**Task data:**
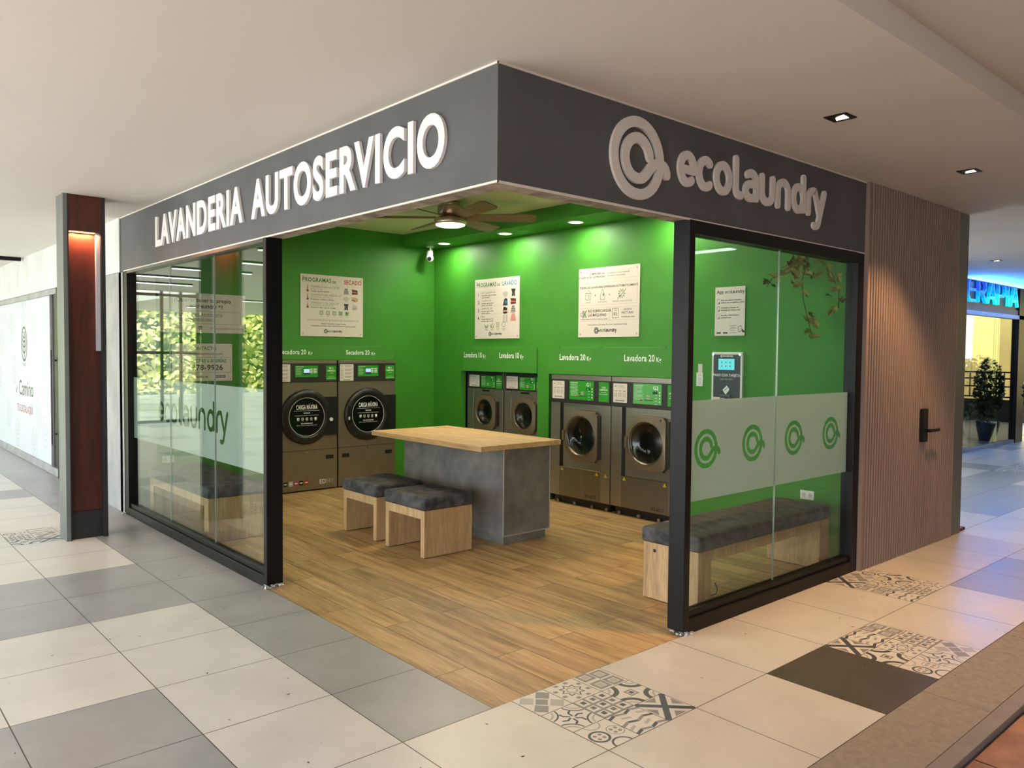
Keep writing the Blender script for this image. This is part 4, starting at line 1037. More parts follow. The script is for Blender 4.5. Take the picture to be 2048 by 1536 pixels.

==

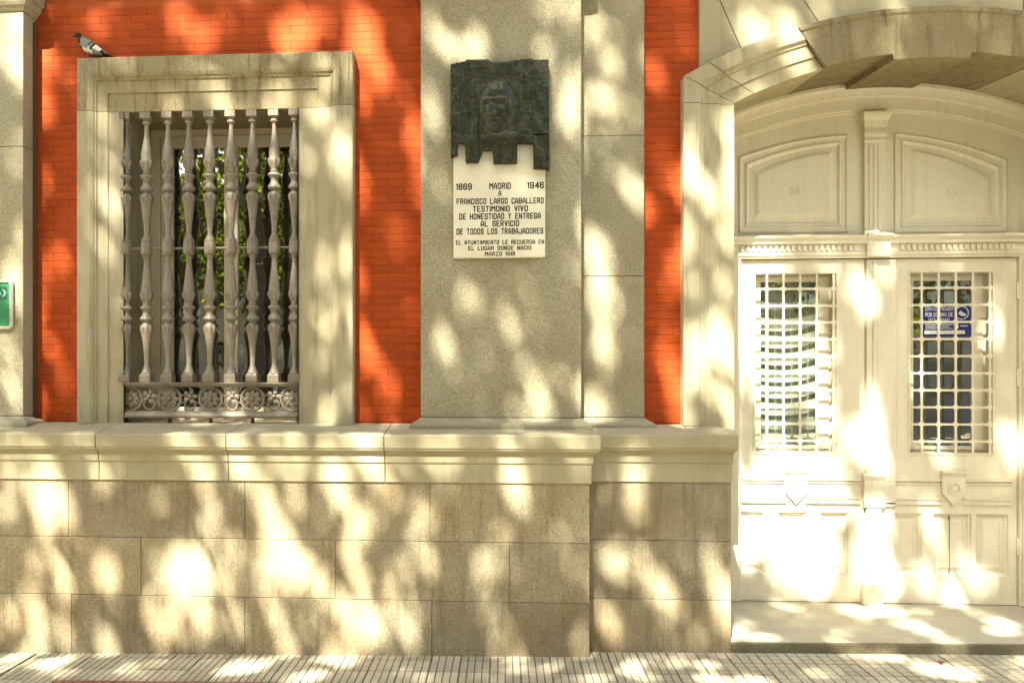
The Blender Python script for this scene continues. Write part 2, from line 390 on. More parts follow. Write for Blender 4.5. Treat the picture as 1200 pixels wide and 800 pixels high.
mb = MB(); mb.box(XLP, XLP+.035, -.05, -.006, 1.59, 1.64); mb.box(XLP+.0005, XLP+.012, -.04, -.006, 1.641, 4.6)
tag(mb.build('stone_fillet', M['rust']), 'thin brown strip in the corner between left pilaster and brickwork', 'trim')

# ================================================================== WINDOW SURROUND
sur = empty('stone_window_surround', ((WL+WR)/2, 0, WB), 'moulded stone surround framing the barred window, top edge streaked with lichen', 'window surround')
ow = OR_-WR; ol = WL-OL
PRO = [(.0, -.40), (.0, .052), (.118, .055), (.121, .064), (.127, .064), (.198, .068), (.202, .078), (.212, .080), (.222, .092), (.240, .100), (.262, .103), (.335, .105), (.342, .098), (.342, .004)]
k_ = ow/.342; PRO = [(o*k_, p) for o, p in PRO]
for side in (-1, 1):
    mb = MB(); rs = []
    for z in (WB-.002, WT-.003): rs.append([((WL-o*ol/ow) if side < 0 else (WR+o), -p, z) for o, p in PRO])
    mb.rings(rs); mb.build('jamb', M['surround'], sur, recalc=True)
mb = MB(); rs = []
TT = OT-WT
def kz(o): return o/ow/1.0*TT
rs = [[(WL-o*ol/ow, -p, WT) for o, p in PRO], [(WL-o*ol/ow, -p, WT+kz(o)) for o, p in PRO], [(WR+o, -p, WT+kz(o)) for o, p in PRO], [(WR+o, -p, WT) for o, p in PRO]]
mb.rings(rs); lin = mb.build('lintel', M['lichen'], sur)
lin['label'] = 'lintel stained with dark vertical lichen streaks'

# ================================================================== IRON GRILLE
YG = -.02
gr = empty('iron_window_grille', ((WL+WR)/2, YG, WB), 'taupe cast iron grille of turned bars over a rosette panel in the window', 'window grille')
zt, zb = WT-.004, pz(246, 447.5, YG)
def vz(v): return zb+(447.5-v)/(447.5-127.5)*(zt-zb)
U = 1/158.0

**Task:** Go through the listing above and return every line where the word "More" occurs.

**Answer to the task:**
Keep writing the Blender script for this image. This is part 4, starting at line 1037. More parts follow. The script is for Blender 4.5. Take the picture to be 2048 by 1536 pixels.
The Blender Python script for this scene continues. Write part 2, from line 390 on. More parts follow. Write for Blender 4.5. Treat the picture as 1200 pixels wide and 800 pixels high.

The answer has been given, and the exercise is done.